As adolescent kids growing up in rustic Carson City, Nevada, my three brothers and I spent countless hours tossing helicopter seeds into the air, marveling at their slow descent back to earth. Simple pleasures on hot summer days.

On occasion, we'd put an ant onto the helicopter seed, lob skyward, then ponder and laugh at what the flight might have been like for the ant. Do ants get dizzy and do their legs get wobbly when scampering away post-flight?

Recently, my 23-year-old daughter and I came upon a lone maple tree loaded with helicopter seeds. While waiting for her new "used" car to be detailed at the dealership, we tossed helicopter seeds and laughed and marveled together.

I put a few of the seeds in my pocket with hopes of photographing them in flight and to do some fundamental research on the aerodynamics of helicopter seeds. Here's a little of what I learned:

The maple tree seeds twirl and descend slowly so that they can be carried aloft by the wind and dispersed over great distances. The mystery to scientists, however, is just how do the seeds manage to fall so slowly?

Scientists at the California Institute of Technology and Wageningen University in the Netherlands describe the secret in a research paper. In essence, the helicopter seeds generate a tornado-like vortex that sits atop the front leading edge of the seeds as they spin slowly to the ground. This leading-edge vortex lowers the air pressure over the upper surface of the seed, effectively sucking the wing upward to oppose gravity, giving it a boost.

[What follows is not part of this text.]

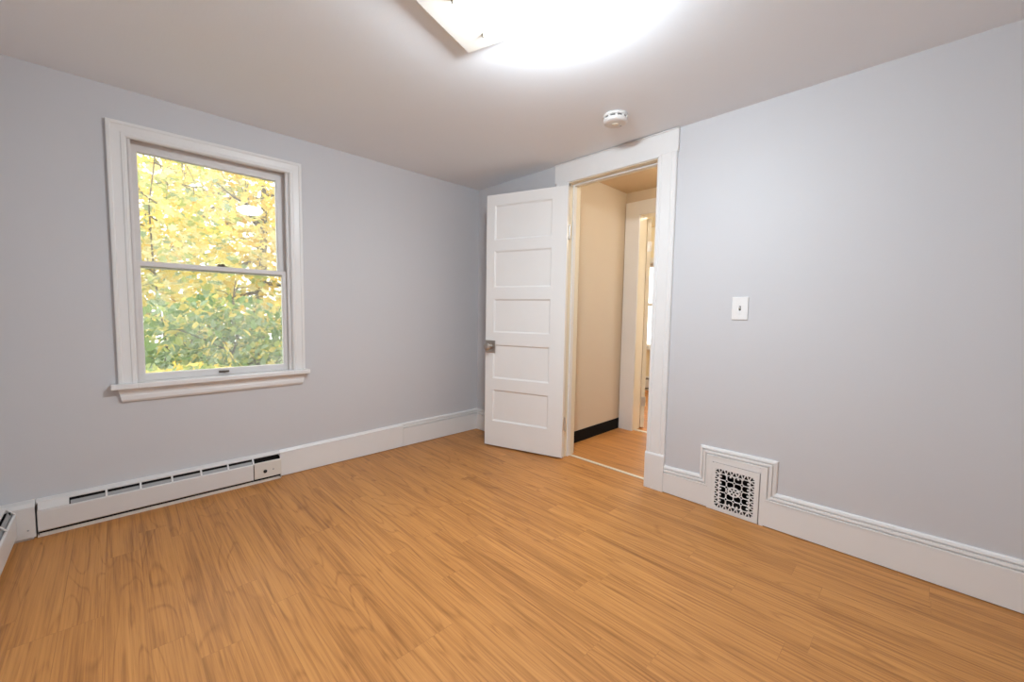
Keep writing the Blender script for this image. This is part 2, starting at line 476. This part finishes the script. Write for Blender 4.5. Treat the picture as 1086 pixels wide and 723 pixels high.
o = MB().box(.062, .090, DY0 + .001, DY1 - .001, 0, .004).build('trim_2', STRIP, bevel=.001); struct(o)

# ------------------------------------------------------------------ open door
DW, DH, DT = 0.664, 1.966, 0.035
HINGE = Vector((-.053, -1.046, .012))
drot = math.atan2(.632, -.21)
b = MB()
PX0, PX1 = .118, .592
PZ = [(.205, .455), (.548, .815), (.912, 1.170), (1.262, 1.540), (1.626, 1.888)]
PZ = [(z0 - .004, z1 - .004) for z0, z1 in PZ]
b.plate([0, DW], [0, DH], [(PX0, PX1, z0, z1) for z0, z1 in PZ], lambda u, v, t: (u, t, v), -DT, 0)
for z0, z1 in PZ:
    b.box(PX0 - .002, PX1 + .002, -.026, -.009, z0 - .002, z1 + .002)
    for s_, yy in ((1, -.009), (-1, -.026)):        # sloped sticking around each panel
        e = .012; k = .007 * s_
        for (p, q, p2, q2) in (((PX0, z0), (PX1, z0), (PX1 - e, z0 + e), (PX0 + e, z0 + e)), ((PX1, z0), (PX1, z1), (PX1 - e, z1 - e), (PX1 - e, z0 + e)),
                               ((PX1, z1), (PX0, z1), (PX0 + e, z1 - e), (PX1 - e, z1 - e)), ((PX0, z1), (PX0, z0), (PX0 + e, z0 + e), (PX0 + e, z1 - e))):
            a = yy + k
            vs = [(p[0], a, p[1]), (q[0], a, q[1]), (p2[0], yy - .001 * s_, p2[1]), (q2[0], yy - .001 * s_, q2[1]), (p[0], yy - .001 * s_, p[1]), (q[0], yy - .001 * s_, q[1])]
            b.add(vs, [(0, 1, 2, 3), (0, 1, 5, 4), (4, 5, 2, 3), (0, 3, 4), (1, 5, 2)])
door = struct(b.build('door_1', DOORM, bevel=.0015))
door.location = HINGE; door.rotation_euler = (0, 0, drot)
def knob(parent, x, z, s_, y0):
    b = MB(); b.box(x - .045, x + .045, y0, y0 + s_ * .007, z - .049, z + .049)
    r = b.build('knob_plate', NICKEL, parent, bevel=.003)
    b = MB()
    b.lathe([(.0, 0), (.020, 0), (.020, .006), (.012, .010), (.011, .026), (.016, .031), (.026, .038), (.029, .048), (.027, .056), (.018, .061), (.0, .062)][1:-1],
            (0, 0, 0), 'y', 28)
    b.v = [(x + p[0], y0 + s_ * (.007 + p[1]), z + p[2]) for p in b.v]
    b.build('door_knob', NICKEL, r, smooth=True)
knob(door, .617, .795, 1, 0.0); knob(door, .617, .795, -1, -DT)
MB().box(DW, DW + .002, -.029, -.006, .74, .85).build('latch_plate', NICKEL, door)
for z in (.245, 1.645):
    b = MB(); b.lathe([(.0055, 0), (.0055, .088)], (-.006, -DT - .002, z - .044), 'z', 16)
    b.lathe([(.003, 0), (.0068, .003), (.0068, .007), (.004, .010)], (-.006, -DT - .002, z + .044), 'z', 16)
    b.lathe([(.004, 0), (.0068, .003), (.0068, .006), (.003, .008)], (-.006, -DT - .002, z - .052), 'z', 16)
    b.box(-.0015, .0005, -DT, -.006, z - .044, z + .044)
    b.build('hinge', HINGEM, door, smooth=True)

# ------------------------------------------------------------------ window
win = struct(empty('window_1', ((WX0 + WX1) / 2, 0, WZ0)))
CP = [(0, 0), (0, .020), (.004, .022), (.014, .022), (.018, .018), (.050, .016), (.054, .020), (.066, .020), (.070, .016), (.073, .012), (.073, 0)]
b = MB()   # three sided casing, outer edge path clockwise from bottom left
sweep(b, [(-2.370, .684), (-2.369, 1.992), (-1.484, 1.999), (-1.483, .684)], CP, fA)
b.build('window_casing', TRIM, win, True, bevel=.001)
b = MB()
b.box(WX0, WX0 + .008, .0, .14, .68, WZ1); b.box(WX1 - .008, WX1, .0, .14, .68, WZ1); b.box(WX0, WX1, .0, .14, WZ1 - .010, WZ1)
b.box(WX0 + .008, WX0 + .018, -.004, .016, .684, WZ1 - .01); b.box(WX1 - .018, WX1 - .008, -.004, .016, .684, WZ1 - .01)
b.box(WX0 + .008, WX1 - .008, -.004, .016, WZ1 - .020, WZ1 - .01)
b.build('window_jamb', SASHM, win, True, bevel=.001)
b = MB(); b.prism([(-.052, .657), (-.052, .684), (.02, .684), (.145, .672), (.145, .657)], lambda p, t: (t, p[0], p[1]), WX0 + .002, WX1 - .002)
b.box(-2.398, WX0 + .004, -.052, 0, .657, .684); b.box(WX1 - .004, -1.462, -.052, 0, .657, .684)
b.build('window_sill', TRIM, win, True, bevel=.004)
b = MB()
sweep(b, [(-2.374, .657), (-1.484, .657)], [(0, 0), (0, .026), (.018, .025), (.026, .019), (.034, .018), (.040, .020), (.058, .020), (.068, .014), (.071, .009), (.071, 0)], fA)
for i, v in enumerate(b.v):       # ends taper towards the bottom
    k = max(0, (.657 - v[2])) * .22
    b.v[i] = (v[0] + (k if v[0] < -1.9 else -k), v[1], v[2])
b.build('window_apron', TRIM, win, True, bevel=.001)
def sash(name, x0, x1, z0, z1, y0, y1, gx0, gx1, gz0, gz1):
    b = MB(); b.plate([x0, x1], [z0, z1], [(gx0, gx1, gz0, gz1)], lambda u, v, t: (u, t, v), y0, y1)
    e = .006; ym = (y0 + y1) / 2
    o = b.build(name, SASHM, win, True, bevel=.003)
    g = MB().box(gx0 - .003, gx1 + .003, ym - .0015, ym + .0015, gz0 - .003, gz1 + .003)
    off = Vector(win.location)
    g.v = [tuple(Vector(v) - off) for v in g.v]
    g.build('glass_pane', GLASS, o)
    return o
up_s = sash('upper_sash', WX0 + .008, WX1 - .008, 1.283, WZ1 - .010, .058, .092, -2.256, -1.612, 1.318, 1.880)
lo_s = sash('lower_sash', WX0 + .009, WX1 - .009, .684, 1.316, .020, .054, -2.263, -1.598, .722, 1.290)
tag(up_s, 'upper sash with a wide top rail, its glass showing yellow leaves'); tag(lo_s, 'lower sash with a dark finger lift on its bottom rail')
off = Vector(win.location)
b = MB(); b.box(-1.945, -1.895, .012, .020, .699, .709); b.box(-1.940, -1.900, .000, .014, .704, .708); b.lathe([(.003, 0), (.005, .004)], (-1.920, .008, .697), 'z', 10)
b.v = [tuple(Vector(v) - off) for v in b.v]
b.build('sash_lift', BRONZE, lo_s, bevel=.001)
b = MB(); b.box(-1.935, -1.885, .024, .046, 1.316, 1.321); b.lathe([(.010, 0), (.010, .008), (.006, .012)], (-1.905, .035, 1.321), 'z', 16); b.box(-1.930, -1.902, .030, .038, 1.322, 1.330)
b.v = [tuple(Vector(v) - off) for v in b.v]
b.build('sash_lock', BRONZE, lo_s, bevel=.001)

# ------------------------------------------------------------------ baseboard heaters
def heater(loc, rz, L, zs, start_blank, ctrl, label, nseg):
    """local: x along the wall, wall face at y=0, room at -y"""
    h = empty('baseboard_heater', loc, rz)
    tag(h, label, 'heater', 'white baseboard heaters')
    P = lambda v: [(p[0], p[1], p[2] * zs) for p in v]
    def bld(b, name, mat, bevel=.0012, parent=h):
        b.v = P(b.v); return b.build(name, mat, parent, bevel=bevel)
    D = .062
    b = MB(); b.box(0, L, -.004, 0, .004, .150)
    b.prism([(0, .150), (0, .174), (-.010, .176), (-.034, .168), (-.036, .164), (-.036, .158), (-.033, .158), (-.030, .164), (-.010, .170), (-.004, .150)], lambda p, t: (t, p[0], p[1]), 0, L)
    bld(b, 'back_hood', HEATM, .0008)
    xe = L - ctrl
    b = MB(); b.prism([(-D, .036), (-D, .128), (-D + .004, .132), (-D + .009, .132), (-D + .009, .129), (-D + .005, .127), (-D + .005, .039), (-D + .014, .035), (-D + .014, .031), (-D + .004, .031)], lambda p, t: (t, p[0], p[1]), .004, xe - .002)
    fp = bld(b, 'front_panel', HEATM)
    slope = lambda k, dz=0: [(-D + .001, .128 + dz), (-D + .001, .134 + dz), (-.036, .162 + dz), (-.034, .160 + dz), (-.036, .157 + dz), (-D + .004, .130 + dz)]
    if start_blank > 0:
        b = MB(); b.prism(slope(0, .0015), lambda p, t: (t, p[0], p[1]), .006, start_blank); bld(b, 'blank_plate', HEATM, .0005)
    b = MB(); b.box(.01, xe, -.050, -.008, .060, .112)         # finned element behind the slot
    bld(b, 'heating_element', FINM, 0)
    b = MB(); b.box(.004, L - .004, -.010, -.005, .012, .150); b.box(.004, .006, -D + .014, -.005, .012, .146); b.box(L - .006, L - .004, -D + .014, -.005, .012, .146)
    b.box(.004, L - .004, -D + .034, -.005, .008, .060); b.box(.004, L - .004, -D + .008, -.005, .112, .120)
    bld(b, 'liner', DARK, 0)
    b = MB(); b.prism([(-D + .011, .124), (-D + .013, .123), (-D + .023, .146), (-D + .021, .147)], lambda p, t: (t, p[0], p[1]), start_blank + .004, xe - .004)
    bld(b, 'damper', FINM, 0)
    for k in range(nseg):
        x = start_blank + (xe - start_blank) * (k + 1) / nseg
        b = MB(); b.prism(slope(0, .001), lambda p, t: (t, p[0], p[1]), x - .004, x + .004); bld(b, 'slot_bracket', HEATM, .0004)
    b = MB(); b.box(.0, L, -D + .016, -D + .022, 0, .017); bld(b, 'floor_strip', HEATC, .001)
    if ctrl > 0:
        b = MB(); b.prism([(-D, .034), (-D, .130), (-D + .004, .134), (-D + .010, .134), (-D + .010, .034)], lambda p, t: (t, p[0], p[1]), xe + .003, L - .003)
        b.box(L - .003, L, -D, -.004, .010, .134)
        cp = bld(b, 'control_box', HEATC)
        cp['label'] = 'cream control box at the right end with a thermostat shaft'
        xc = xe + ctrl * .40
        b = MB(); b.lathe([(.0105, 0), (.0105, .0015), (.006, .002), (.005, .012), (.0035, .013)], (0, 0, 0), 'y', 18)
        b.v = [(xc + p[0], -D - p[1], .074 + p[2]) for p in b.v]; bld(b, 'thermostat_shaft', DARK, 0, cp)
        b = MB(); b.lathe([(.004, 0), (.004, .002), (.002, .003)], (0, 0, 0), 'y', 12)
        b.v = [(xe + ctrl * .70 + p[0], -D - p[1], .078 + p[2]) for p in b.v]; bld(b, 'screw', FINM, 0, cp)
    return h
heater((-2.665, 0, 0), 0, 1.015, 0.985, .105, .150, 'long white baseboard heater under the window with a cream control box at its right end', 6)
heater((XL, -.062 - 1.70, 0), math.pi / 2, 1.70, 1.05, .0, .0, 'white baseboard heater running along the left wall in the near left corner', 9)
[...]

This use of a leading-edge vortex to increase lift is remarkably similar to the trick employed by insects, bats, and hummingbirds when they sweep their wings back and forth to hover. The finding means that plants and animals have converged evolutionarily on an identical aerodynamic solution for improving their flight performance. Source: www.greenwavelength.com/maple-seeds-and-animals-exploit-the- same-trick-to-fly/

Clearly, I'm no scientist but am wondering if there might be others that can expound on the subject.

I'm looking forward to seeing my brothers this summer. I'll bring along a pocketful of helicopter seeds for a stroll down memory lane.